Water companies should be investigated for dry spills, says Labour MP

Protests against the practice have been widespread (Gareth Fuller/PA)
Protests against the practice have been widespread (Gareth Fuller/PA)

The new shadow environment secretary Steve Reed has called for an investigation into three water companies that may have illegally dumped sewage on dry days following a BBC report.

Water companies are only supposed to spill after heavy rain to prevent the system from backing up and flooding homes and businesses with raw sewage.

But an investigation from the BBC, which looked at data from Wessex, Thames and Southern Water, suggested these companies were discharging sewage on some of the hottest and driest days of 2022.

Surfers Against Sewage protest
A Surfers Against Sewage event held at Brighton West Pier in East Sussex earlier this year (Gareth Fuller/PA)

Other water companies declined to give their data to the BBC because they are already under a criminal investigation by the Environment Agency.

Shadow environment secretary Steve Reed said there should be further investigation into the three companies named to see if they breach the terms of the licence and to assess any environmental damage caused by the spills, while blaming the Conservative Government for allowing it on their watch.

He said: “The Conservatives have allowed our precious waterways to be flooded with sewage, damaging the environment and our local tourism.

“This scandal is their fault. They cut back enforcement and monitoring against water companies releasing this filth, and are now failing to prosecute them when they are blatantly breaking the law.

“There must be an immediate investigation into both the breach of the licence and the environmental damage caused. Only then can we expose this illegal pollution and bring those responsible to justice.”

Throughout 2022, Wessex, Thames and Southern Water illegally released sewage on 388 occasions, the BBC’s report suggests, even when much of southern England was in drought and saw the hottest temperatures ever recorded.

All three companies appear to have spilled on July 19 2022, when the temperature topped 40C in some places.

Thames Water only had 62% of its overflows monitored so the actual number of spills is likely to be higher. In contrast, Wessex monitored 91%, and Southern 98%.

The BBC team took sewage spill data and compared it with Met Office rainfall figures to see whether water companies dumped on dry days.

Feargal Sharkey, the punk rock singer-turned-river campaigner, told BBC Breakfast that water companies have already received enough money from customers to fix the sewage issue and therefore bills should not have to go up in consequence.

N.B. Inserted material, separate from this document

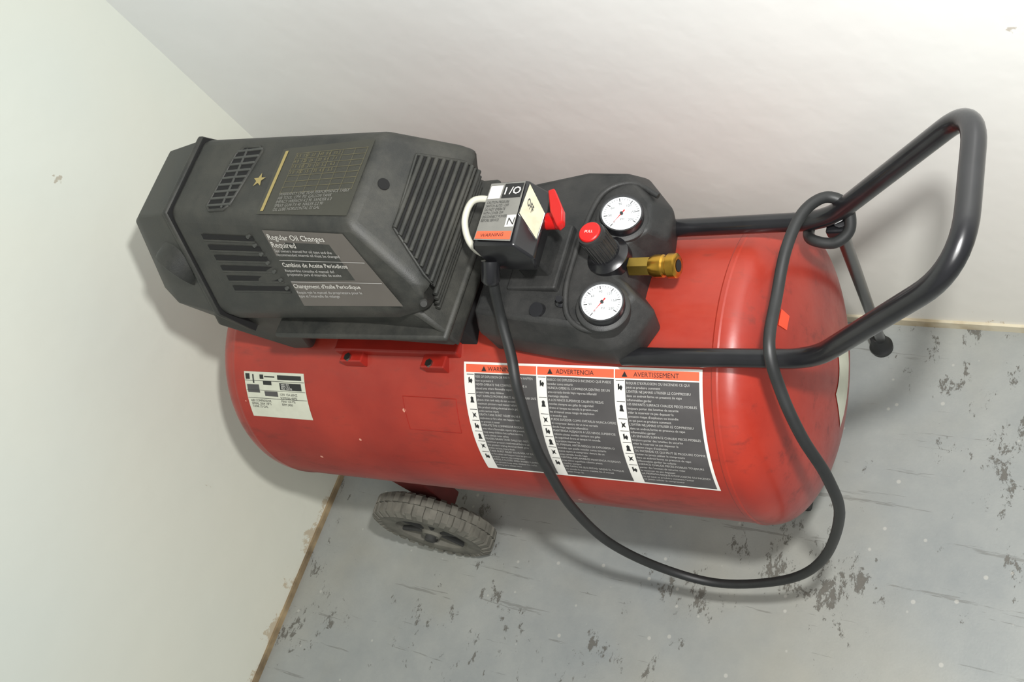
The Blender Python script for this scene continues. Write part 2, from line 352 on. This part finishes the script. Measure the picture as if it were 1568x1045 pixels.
box('saddle_plate',-.115,.105,-.088,.088,.178,.194,M_redb,bevel=.003)
box('saddle_tab',.045,.085,-.106,-.085,.168,.186,M_redb,bevel=.002)
box('saddle_tab_left',-.10,-.06,-.103,-.085,.172,.190,M_redb,bevel=.002)
lathe('saddle_bolt',(.060,-.100,.184),(0,0,1),[(0,.006),(.005,.006),(.005,.001)],M_steel,n=6)
lathe('saddle_bolt_left',(-.085,-.097,.188),(0,0,1),[(0,.006),(.005,.006),(.005,.001)],M_steel,n=6)

# ------------------------------------------------------------------ console
plan=[(.172,-.084),(.230,-.092),(.290,-.099),(.366,-.103),(.388,-.086),(.406,-.048),(.388,-.030),(.374,-.022),(.374,.028),(.386,.040),(.400,.052),(.395,.096),(.352,.142),(.290,.142),(.172,.124)]
cx=.285
def cr(s,z,slope=.18,sx=None):
    out=[]
    for x,y in plan:
        X=cx+(x-cx)*(sx or s);Yy=y*s
        zz=z-(max(0,X-.30)*slope);out.append((X,Yy,zz))
    return out
loft('console_body',[cr(.93,.190,0,.90),cr(.97,.212,0,.95),cr(1.0,.246,.1),cr(.88,.284)],M_console,bevel=.005,seg=3,smooth=40,ang=20)
ridge=crom([(.384,.098,.262),(.350,.112,.273),(.318,.094,.280),(.308,.040,.283),(.306,0,.283),(.308,-.045,.283),(.320,-.080,.278),(.350,-.092,.270),(.380,-.078,.262)],6)
tube('console_ridge',ridge,.0035,M_console,n=10)
box('console_step',.168,.235,-.080,.112,.19,.235,M_console,bevel=.006,smooth=40)
nrm=Vector((.33,-.02,.94)).normalized()
def gauge(tag,c,ang):
    c=Vector(c)
    lathe('gauge_boss_'+tag,c,nrm,[(-.03,.033),(-.006,.0315),(-.004,.029)],M_console,n=48)
    lathe('gauge_bezel_'+tag,c,nrm,[(-.008,.0262),(.006,.0262),(.008,.0254),(.008,.0236),(.005,.0232)],M_black,n=48)
    lathe('gauge_face_'+tag,c,nrm,[(.003,.0236),(.0052,.0236),(.0052,.0004)],M_dial,n=48)
    ex=(Vector((0,1,0)).cross(nrm)).normalized();ey=nrm.cross(ex).normalized()
    ca,sa=math.cos(ang),math.sin(ang);fx=ex*ca+ey*sa;fy=ey*ca-ex*sa
    o=c+nrm*.0058
    vs=[];fs=[]
    for i in range(31):
        t=math.radians(225-270*i/30);r0=.0188 if i%5 else .0168;r1=.0213;w=.00022 if i%5 else .0005
        d=fx*math.cos(t)+fy*math.sin(t);p=nrm.cross(d);k=len(vs)
        vs+=[o+d*r0+p*w,o+d*r1+p*w,o+d*r1-p*w,o+d*r0-p*w];fs.append((k,k+1,k+2,k+3))
    mesh('gauge_ticks_'+tag,vs,fs,M_blk)
    for i,s in enumerate(['0','30','60','90','120','150','200']):
        t=math.radians(225-45*i);q=o+fx*(math.cos(t)*.0137)+fy*(math.sin(t)*.0137-.0015)
        text('gauge_num_%s_%d'%(tag,i),s,.0044,lambda u,v,q=q:q+fx*u+fy*v,M_blk,align='CENTER')
    text('gauge_psi_'+tag,'PSI',.0038,lambda u,v:o+fx*u+fy*(v-.009),M_blk,align='CENTER')
    t=math.radians(225);d=fx*math.cos(t)+fy*math.sin(t);p=nrm.cross(d);oo=o+nrm*.0008
    mesh('gauge_needle_'+tag,[oo-d*.006+p*.0009,oo+d*.018,oo-d*.006-p*.0009],[(0,1,2)],M_redp)
    lathe('gauge_pin_'+tag,c,nrm,[(.0055,.002),(.008,.0018),(.008,.0002)],M_blk,n=14)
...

He said: “Two years ago, the regulator wrote to the water companies. They have a legal obligation to build and operate a sewage system capable of effectively dealing with the content of those sewers.

“They also told the water companies we as customers have already provided them with all the funding they needed to fix this sewage system for the last 30 years.

“So the question we should be asking is, what happened to the money? Where did it go? It clearly wasn’t spent on the sewage system, and can we have a refund?

“If anyone is going to pay for this it should be the shareholders of those companies that have made off with £72 billion of our money and the bondholders who are now reaping the benefits of interest on £60 billion worth of debt.”

Water UK said that dry spills are not unlawful if groundwater enters private pipes that water companies do not control but which connect to the public system, although the Environment Agency said spills due to groundwater are a breach of permit and illegal, the BBC reported.

A Water UK spokesperson said: “There should be no dry spills of sewage into waterways. Ideally, there should be no spills at all.

“Sorting out sewage spills will take investment, which is why the industry has a £10 billion plan – triple the current amount – to upgrade the nation’s sewers.”

The Department for Environment, Food and Rural Affairs has been contacted for comment.